Calma que a gente já vai chegar no ponto onde o mercado corporativo se apropriou dessa palavra.
Por hora vamos analisar o papel que é atribuído a nós em nossa socialização.
A maioria de nós cresce acreditando que temos que seguir padrões para nos encaixarmos no que a sociedade espera.
Somos ensinados que meninos são assim e meninas são de outro jeito; que há apenas essa binaridade e ela é imutável; que devemos nos comportar de uma forma e que não podemos nos comportar de outra forma; devemos seguir algumas profissões, mas não seria legal seguir outras; que devemos amar de uma forma e que não há outra possível; que temos que ter uma família de uma forma e não considerar outras possibilidades; que devemos sempre responder que tá tudo bem e não compartilhar quando não está; que algumas coisas dão orgulho e outras são patéticas; que devemos rir de certas coisas e não problematizá-las; dentre tantos outros “ensinamentos”.
Somos ensinados a seguir padrões que perpetuam o sistema, a sociedade e as coisas como estão. De preferência sem questionar.
Por sermos repreendidos quando não seguimos esses padrões, internalizamos que divergências devem ser ignoradas e escondidas.
Porém, nem sempre é fácil fingir que não há nada “errado” e seguir tocando a vida.
Então passamos a performar.
Atuamos como se estivéssemos em uma peça com um diretor muito tirano, que não aceita improvisações e quer que cada vírgula do roteiro esteja presente em todos os ensaios.
Ao abrirmos mão de nossas críticas, questionamentos, curiosidades, conhecimentos e até de nós mesmos: abrimos mão do nosso respeito e convidamos os outros a fazerem
o mesmo.
É claro que a origem da palavra performance nesse sentido artístico é diferente da palavra performance no sentido de desempenho.
Contudo, a performance no ambiente corporativo também tem invadido o respeito.
Quando analisada friamente de forma numérica, quando exigem altos níveis o tempo todo, quando baseia a remuneração; isso incentiva a competição desleal, o ambiente de trabalho inóspito, o agravamento de condições emocionais, a abrir mão do tempo e energia da vida particular - em detrimento de um resultado que, mesmo quando compartilhado, não será redistribuído de forma proporcional ao esforço (mais valia) - além do risco de demissão.
Em ambas as definições, performar cansa, adoece, entristece, nos distancia da nossa essência e do nosso verdadeiro eu, reforça padrões, estimula a continuidade de sistemas exploratórios, além de nos deixar vulneráveis para seguirmos sendo desrespeitados.
Desleal, desumano.
Por isso precisamos lutar diariamente para que não precisemos mais performar em nenhuma esfera de nossas vidas.

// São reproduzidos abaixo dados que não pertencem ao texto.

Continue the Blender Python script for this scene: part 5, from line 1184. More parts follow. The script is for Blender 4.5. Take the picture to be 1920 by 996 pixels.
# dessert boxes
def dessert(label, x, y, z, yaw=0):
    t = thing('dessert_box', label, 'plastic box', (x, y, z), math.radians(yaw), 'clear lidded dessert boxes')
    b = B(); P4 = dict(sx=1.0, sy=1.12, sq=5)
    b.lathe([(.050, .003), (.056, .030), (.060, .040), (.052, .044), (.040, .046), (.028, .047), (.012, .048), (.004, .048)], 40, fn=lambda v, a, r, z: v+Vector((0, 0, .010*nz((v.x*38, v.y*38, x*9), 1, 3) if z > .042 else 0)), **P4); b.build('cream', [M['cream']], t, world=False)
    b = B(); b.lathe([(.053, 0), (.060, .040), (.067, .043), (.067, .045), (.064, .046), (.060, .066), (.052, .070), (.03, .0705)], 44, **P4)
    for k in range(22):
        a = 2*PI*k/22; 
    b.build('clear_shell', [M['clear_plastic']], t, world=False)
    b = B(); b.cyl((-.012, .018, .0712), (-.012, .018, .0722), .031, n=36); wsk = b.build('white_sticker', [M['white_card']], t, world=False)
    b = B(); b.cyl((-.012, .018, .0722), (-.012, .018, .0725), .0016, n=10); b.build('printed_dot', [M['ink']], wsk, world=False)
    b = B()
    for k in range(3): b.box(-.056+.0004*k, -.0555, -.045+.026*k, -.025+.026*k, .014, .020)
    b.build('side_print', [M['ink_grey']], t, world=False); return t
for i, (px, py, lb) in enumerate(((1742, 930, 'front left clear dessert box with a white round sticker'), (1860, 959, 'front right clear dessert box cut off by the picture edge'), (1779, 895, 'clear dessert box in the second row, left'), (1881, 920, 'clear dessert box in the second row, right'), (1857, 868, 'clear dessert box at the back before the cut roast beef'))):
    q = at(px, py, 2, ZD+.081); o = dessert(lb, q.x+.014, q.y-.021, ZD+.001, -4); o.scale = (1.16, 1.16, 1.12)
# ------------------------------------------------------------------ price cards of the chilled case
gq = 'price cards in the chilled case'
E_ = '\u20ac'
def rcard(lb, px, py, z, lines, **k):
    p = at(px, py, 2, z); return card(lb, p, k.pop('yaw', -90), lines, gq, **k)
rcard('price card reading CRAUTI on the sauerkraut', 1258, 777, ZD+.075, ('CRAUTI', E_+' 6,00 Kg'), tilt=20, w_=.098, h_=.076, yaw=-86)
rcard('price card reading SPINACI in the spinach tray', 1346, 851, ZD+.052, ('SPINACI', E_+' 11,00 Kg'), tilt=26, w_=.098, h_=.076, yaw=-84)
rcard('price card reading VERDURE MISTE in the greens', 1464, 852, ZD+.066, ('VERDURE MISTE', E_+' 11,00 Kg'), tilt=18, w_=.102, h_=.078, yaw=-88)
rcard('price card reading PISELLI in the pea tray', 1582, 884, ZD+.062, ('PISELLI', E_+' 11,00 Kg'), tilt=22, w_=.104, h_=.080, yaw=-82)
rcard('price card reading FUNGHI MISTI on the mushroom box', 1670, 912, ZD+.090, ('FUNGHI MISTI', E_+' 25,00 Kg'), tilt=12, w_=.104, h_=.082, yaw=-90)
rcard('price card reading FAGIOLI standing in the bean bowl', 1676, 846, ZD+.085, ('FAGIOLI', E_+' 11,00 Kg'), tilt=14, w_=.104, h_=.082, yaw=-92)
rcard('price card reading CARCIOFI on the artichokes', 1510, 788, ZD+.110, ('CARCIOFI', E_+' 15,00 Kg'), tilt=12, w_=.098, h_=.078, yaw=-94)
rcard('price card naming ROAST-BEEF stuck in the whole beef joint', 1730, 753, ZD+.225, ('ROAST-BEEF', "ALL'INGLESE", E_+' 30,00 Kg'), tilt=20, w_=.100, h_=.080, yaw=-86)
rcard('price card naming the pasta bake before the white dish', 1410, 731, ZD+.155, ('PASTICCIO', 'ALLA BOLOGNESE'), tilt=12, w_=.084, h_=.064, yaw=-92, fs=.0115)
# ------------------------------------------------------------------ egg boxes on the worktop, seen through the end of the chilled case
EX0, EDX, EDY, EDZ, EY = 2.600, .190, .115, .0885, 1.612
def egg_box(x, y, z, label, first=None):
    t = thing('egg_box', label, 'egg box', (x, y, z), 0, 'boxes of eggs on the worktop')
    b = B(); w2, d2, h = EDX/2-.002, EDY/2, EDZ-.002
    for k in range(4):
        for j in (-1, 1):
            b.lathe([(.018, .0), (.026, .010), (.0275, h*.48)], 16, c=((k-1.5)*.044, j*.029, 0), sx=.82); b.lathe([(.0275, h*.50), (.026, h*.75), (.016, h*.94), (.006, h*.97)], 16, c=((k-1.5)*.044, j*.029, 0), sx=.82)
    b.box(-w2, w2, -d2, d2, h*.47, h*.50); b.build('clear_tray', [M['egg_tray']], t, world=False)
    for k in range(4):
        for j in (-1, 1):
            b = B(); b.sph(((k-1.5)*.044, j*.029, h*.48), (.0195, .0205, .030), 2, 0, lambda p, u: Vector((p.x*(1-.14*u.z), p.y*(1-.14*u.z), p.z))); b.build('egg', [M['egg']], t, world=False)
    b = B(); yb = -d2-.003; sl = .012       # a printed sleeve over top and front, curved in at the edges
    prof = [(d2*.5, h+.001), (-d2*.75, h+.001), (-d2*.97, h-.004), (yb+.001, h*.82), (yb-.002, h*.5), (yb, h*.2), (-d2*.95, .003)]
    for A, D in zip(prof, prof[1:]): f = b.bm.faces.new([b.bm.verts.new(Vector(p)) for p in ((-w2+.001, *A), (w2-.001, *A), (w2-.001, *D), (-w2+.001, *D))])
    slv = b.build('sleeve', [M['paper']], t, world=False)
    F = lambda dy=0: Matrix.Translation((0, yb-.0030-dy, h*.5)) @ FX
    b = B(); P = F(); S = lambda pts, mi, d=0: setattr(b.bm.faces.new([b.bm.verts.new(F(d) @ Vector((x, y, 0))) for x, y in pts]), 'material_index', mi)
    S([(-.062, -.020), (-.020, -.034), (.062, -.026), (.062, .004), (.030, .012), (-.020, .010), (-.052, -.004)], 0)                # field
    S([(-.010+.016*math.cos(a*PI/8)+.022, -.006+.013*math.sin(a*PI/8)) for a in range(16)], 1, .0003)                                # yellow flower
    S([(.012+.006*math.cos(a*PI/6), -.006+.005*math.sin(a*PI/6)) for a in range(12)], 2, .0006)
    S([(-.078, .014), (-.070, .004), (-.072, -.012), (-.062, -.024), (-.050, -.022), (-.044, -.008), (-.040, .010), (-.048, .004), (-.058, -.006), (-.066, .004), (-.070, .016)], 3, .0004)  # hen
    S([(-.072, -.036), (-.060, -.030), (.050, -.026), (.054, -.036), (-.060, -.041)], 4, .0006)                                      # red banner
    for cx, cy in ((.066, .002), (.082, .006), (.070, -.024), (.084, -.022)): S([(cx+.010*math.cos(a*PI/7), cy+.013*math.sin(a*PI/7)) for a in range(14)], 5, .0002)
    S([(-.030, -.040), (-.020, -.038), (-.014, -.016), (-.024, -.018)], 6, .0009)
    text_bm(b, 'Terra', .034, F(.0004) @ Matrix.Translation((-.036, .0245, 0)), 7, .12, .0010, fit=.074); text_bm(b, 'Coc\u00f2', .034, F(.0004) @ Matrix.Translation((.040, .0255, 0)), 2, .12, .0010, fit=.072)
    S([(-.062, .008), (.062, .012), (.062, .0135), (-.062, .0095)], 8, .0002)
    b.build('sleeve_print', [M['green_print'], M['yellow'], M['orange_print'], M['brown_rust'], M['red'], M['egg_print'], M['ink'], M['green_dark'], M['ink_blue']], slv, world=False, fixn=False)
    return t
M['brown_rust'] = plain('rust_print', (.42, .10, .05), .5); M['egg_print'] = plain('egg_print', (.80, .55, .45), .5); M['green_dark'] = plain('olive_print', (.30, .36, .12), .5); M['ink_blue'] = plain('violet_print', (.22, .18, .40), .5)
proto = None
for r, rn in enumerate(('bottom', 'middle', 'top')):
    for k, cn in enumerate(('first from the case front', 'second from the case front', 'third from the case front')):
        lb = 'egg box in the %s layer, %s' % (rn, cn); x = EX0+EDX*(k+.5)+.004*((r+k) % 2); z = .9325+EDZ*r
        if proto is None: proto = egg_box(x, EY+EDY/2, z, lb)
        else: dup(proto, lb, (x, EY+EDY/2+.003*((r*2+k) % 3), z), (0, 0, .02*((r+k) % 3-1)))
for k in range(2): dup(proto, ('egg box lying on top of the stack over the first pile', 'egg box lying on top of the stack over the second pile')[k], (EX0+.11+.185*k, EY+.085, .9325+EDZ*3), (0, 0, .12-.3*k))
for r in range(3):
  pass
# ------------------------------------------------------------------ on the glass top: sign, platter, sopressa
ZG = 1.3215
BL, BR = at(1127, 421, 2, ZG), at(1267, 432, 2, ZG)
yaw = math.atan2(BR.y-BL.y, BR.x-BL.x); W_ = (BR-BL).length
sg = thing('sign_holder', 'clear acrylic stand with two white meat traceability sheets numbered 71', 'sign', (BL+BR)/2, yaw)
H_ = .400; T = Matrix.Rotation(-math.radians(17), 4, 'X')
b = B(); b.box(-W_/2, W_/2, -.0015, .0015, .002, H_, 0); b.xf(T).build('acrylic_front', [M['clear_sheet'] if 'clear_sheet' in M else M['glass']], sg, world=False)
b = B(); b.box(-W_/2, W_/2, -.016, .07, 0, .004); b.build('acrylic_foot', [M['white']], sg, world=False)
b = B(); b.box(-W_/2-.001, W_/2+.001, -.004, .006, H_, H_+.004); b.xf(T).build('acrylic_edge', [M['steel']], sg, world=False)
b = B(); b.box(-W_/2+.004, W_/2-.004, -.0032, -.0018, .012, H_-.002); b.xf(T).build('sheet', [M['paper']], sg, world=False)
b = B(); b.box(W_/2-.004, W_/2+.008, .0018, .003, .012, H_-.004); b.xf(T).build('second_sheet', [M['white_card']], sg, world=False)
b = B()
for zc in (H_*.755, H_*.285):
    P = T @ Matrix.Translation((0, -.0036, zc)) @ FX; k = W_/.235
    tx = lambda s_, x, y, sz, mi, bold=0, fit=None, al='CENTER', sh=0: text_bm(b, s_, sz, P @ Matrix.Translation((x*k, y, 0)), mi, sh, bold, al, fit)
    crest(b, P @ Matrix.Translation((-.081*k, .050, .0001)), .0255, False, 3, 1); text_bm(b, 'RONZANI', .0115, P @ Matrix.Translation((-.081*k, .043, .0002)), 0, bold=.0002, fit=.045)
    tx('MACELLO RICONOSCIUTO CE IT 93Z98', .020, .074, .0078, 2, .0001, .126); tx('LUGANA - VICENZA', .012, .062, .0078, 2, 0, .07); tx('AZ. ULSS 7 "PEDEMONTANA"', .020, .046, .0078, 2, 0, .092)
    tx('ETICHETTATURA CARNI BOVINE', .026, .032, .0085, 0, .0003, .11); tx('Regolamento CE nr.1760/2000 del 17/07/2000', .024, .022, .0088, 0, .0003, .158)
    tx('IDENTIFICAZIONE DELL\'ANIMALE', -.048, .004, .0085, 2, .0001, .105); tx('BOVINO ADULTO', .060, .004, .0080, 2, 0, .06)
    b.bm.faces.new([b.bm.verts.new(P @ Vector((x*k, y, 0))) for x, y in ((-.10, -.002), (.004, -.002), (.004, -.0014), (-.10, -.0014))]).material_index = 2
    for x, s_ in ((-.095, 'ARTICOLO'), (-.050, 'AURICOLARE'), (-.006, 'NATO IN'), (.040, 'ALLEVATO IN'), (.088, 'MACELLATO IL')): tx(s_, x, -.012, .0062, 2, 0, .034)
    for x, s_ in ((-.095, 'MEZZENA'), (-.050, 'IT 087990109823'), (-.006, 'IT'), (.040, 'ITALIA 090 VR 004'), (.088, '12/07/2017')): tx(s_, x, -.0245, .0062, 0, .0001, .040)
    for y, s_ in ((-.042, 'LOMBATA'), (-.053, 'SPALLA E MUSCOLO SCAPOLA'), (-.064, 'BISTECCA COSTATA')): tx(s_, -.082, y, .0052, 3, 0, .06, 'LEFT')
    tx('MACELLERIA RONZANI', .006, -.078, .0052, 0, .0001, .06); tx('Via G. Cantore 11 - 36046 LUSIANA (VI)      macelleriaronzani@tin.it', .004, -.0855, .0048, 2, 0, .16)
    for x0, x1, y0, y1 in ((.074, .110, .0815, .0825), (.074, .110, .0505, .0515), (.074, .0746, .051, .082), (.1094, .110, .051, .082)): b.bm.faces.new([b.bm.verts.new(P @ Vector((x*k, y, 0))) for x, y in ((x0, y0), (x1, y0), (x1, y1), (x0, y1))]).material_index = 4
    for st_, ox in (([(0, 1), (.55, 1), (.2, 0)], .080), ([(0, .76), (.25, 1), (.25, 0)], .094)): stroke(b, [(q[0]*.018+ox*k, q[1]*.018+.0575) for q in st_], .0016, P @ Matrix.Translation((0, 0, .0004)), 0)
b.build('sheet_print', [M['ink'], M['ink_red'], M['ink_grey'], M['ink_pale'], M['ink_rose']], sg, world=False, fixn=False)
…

É difícil e talvez utópico, é verdade; mas se não nos impusemos nada vai mudar, se não nos respeitarmos ninguém mais vai.
Questione as amarras que colocaram e que você mesmo colocou em si. Tente entender quais são os seus medos reais e pondere com os seus desejos reais. Forme e peça ajuda à sua rede de apoio nesse momento. Procure ajuda profissional para te direcionar.
Como cantou Cartola: “Deixe-me ir, preciso andar. Vou por aí a procurar rir pra não chorar. Se alguém por mim perguntar, diga que eu só vou voltar depois que me encontrar”.
Ontem eu participei de uma roda de conversa sobre desejos com a querida @mariwilliams, e saí com muitos pensamentos importantes para começar a refletir desde já - nada de esperar o ano novo pra definir minha nova personalidade por aqui.
Quem me conhece mais de perto (ou há mais tempo), já sabe que eu tenho um problema sério de não querer incomodar as pessoas.
E quando eu digo sério, não é só que eu sei qual porta do metrô vai abrir em cada estação e me posiciono pra não atrapalhar o fluxo de pessoas - apesar de fazer isso também.
Mas, por exemplo, eu deixo de curtir uma festa se começo a achar que alguma coisa que eu esteja fazendo pode incomodar outras pessoas. E essa coisa pode ser simplesmente: estar ocupando o espaço equivalente apenas ao meu corpo em um lugar que está muito cheio.
Ou então, assumo um papel super sério e quieto quando estou começando em um novo emprego - muitas vezes visto como arrogante ou difícil de lidar; sendo que naturalmente eu sou extrovertido, dou risada alto, interajo bem com pessoas de todas as áreas e tals, e isso - inclusive - torna o meu trabalho melhor, uma vez que estimula a minha criatividade.
Então, uma das decisões que eu tomei é que eu não performo mais! E esse é um convite para que você também se liberte.
Desejo que você encontre forças, apoio e condições para que possa performar cada vez menos.